What do you think is the big challenge for the incoming CEO of Microsoft?
I’d say our current challenge and our current opportunities are the following. You look at, let’s divide it into two parts, on the enterprise side I actually think we’re playing offense. We have a big business, the business I’m associated with closely is 20 plus billion dollars but guess what, there’s two trillion dollars that play in this move to the cloud, so we’re playing offense all the time. In fact, all of today’s announcements are all about, “Hey, the data center of the future, device management of the future, date management, big data, and so on,” so I feel like we have only things to gain and we’re already in there. So it’s not as if you’re talking about the future that’s some time in the distant future but it’s today.
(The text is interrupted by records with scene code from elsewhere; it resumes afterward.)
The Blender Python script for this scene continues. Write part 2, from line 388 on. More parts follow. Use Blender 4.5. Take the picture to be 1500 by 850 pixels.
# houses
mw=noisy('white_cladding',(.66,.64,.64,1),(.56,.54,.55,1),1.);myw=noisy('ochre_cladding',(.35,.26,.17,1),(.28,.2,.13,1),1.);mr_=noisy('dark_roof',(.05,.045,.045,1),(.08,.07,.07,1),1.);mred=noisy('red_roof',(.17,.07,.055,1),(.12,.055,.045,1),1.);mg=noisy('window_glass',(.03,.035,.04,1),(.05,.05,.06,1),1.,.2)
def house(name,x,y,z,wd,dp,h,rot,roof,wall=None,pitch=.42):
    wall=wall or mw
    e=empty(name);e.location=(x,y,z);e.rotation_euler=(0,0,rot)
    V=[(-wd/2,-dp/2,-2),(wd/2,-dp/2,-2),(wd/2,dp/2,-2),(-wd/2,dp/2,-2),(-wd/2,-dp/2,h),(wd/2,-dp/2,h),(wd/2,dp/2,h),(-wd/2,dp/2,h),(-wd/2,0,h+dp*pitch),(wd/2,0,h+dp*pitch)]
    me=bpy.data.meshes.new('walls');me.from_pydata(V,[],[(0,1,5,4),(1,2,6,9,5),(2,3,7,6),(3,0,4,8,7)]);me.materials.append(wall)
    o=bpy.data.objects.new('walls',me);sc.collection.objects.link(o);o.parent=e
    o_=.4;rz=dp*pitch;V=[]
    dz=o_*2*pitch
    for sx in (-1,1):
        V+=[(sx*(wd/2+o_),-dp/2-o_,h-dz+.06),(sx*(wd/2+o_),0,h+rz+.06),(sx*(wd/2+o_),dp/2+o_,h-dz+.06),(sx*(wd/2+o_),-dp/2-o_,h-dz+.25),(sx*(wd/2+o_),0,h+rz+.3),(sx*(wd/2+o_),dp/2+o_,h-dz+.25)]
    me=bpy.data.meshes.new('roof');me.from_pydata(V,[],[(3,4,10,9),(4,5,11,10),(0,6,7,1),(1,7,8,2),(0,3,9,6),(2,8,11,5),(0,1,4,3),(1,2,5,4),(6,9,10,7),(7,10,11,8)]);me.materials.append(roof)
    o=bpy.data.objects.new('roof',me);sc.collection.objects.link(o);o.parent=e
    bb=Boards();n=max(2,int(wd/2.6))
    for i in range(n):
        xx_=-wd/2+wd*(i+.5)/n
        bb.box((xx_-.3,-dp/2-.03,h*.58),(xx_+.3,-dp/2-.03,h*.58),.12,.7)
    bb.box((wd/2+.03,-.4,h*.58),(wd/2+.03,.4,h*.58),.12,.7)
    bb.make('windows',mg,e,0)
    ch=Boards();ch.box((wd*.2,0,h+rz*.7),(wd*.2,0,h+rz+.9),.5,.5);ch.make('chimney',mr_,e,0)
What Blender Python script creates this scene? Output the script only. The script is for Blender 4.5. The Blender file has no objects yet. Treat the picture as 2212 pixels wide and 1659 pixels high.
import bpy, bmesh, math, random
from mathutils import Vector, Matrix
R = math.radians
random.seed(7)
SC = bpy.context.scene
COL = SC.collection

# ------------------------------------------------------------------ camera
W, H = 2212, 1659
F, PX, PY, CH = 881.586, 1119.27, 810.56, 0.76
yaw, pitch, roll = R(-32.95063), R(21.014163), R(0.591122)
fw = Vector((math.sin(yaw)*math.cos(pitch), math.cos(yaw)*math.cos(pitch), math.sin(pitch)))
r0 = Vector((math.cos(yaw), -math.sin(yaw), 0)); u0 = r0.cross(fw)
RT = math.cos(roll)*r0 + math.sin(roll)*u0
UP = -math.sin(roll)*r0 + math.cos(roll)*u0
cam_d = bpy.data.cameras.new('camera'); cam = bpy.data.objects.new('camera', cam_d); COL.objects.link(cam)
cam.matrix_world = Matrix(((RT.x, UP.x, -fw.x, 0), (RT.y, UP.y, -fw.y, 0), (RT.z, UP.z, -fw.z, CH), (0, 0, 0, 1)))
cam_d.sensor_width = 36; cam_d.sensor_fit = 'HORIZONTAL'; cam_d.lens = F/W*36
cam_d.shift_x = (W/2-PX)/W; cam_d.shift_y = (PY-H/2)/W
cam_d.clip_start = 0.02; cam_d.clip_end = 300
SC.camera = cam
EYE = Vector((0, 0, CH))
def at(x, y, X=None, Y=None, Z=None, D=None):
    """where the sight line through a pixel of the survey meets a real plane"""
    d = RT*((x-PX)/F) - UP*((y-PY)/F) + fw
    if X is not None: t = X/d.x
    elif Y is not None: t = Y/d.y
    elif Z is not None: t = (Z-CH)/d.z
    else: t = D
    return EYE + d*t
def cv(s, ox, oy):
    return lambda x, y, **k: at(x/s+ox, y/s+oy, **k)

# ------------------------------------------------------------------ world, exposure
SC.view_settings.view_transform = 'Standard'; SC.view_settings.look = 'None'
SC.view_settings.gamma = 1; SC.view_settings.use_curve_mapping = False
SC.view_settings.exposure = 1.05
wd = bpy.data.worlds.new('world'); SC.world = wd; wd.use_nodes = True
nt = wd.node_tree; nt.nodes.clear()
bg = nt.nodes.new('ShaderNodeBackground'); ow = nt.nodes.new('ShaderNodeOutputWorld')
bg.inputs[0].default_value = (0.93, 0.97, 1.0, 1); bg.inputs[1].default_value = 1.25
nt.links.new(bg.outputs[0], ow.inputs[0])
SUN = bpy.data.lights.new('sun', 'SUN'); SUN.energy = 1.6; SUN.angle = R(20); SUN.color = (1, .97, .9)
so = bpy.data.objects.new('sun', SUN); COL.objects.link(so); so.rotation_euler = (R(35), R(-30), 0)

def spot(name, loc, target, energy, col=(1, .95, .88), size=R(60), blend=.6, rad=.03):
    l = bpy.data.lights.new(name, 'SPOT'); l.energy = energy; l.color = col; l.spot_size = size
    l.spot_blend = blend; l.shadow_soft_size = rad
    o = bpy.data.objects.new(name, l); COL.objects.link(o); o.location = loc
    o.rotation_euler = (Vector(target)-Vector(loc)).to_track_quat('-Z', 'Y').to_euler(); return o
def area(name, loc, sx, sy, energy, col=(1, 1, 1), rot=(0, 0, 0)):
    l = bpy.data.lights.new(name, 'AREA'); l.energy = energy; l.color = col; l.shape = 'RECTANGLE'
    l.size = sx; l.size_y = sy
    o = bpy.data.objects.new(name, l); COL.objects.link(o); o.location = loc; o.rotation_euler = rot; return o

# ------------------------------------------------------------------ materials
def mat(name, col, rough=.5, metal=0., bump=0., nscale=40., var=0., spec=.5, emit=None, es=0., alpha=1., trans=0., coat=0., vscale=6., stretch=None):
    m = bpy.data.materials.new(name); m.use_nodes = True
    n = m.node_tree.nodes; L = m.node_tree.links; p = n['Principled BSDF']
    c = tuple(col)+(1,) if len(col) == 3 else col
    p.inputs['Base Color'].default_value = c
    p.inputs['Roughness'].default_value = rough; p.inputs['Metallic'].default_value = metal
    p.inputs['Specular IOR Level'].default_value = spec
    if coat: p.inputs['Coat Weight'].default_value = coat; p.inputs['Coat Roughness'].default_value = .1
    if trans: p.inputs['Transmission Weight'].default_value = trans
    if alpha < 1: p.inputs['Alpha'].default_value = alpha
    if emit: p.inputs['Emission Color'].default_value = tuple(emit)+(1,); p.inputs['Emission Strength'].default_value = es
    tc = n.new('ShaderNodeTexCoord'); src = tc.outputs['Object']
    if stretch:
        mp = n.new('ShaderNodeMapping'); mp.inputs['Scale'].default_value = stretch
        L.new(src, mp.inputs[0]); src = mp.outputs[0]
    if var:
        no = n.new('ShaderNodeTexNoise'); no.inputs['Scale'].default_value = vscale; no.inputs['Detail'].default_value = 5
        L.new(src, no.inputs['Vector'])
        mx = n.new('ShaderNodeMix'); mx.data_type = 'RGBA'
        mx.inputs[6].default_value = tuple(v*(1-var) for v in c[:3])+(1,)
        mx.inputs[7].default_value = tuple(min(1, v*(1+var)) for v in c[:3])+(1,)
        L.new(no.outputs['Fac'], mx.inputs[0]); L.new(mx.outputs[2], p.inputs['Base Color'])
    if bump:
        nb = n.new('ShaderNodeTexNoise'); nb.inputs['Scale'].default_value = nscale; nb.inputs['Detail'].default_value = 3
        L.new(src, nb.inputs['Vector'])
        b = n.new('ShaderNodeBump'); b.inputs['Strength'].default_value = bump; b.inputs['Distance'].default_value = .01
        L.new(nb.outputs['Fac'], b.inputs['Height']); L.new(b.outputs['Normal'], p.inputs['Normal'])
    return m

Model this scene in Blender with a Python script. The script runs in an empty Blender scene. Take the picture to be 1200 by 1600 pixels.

Then on the consumer side, you could say we have devices today and we have a new operating system that we launched, that’s a pretty radical set of bets. New silicon, new UI, new app model, and the fact that we had had tremendous success with the desktop, people look at that and say, “Hey, instantly why is this not at the same scale?” But we’re not confused that it’s touch first and big screens are all important and we’re coming at it and you’ll see us to continue to innovate on our devices front. So the challenge really, and the opportunity is the devices and services and making progress on it.
It’s funny, you didn’t have a single comment about Apple’s Cloud Services. I feel like that’s their biggest shot coming out of the company. I was pretty amused that you didn’t bring that up. Maybe they should use Azure.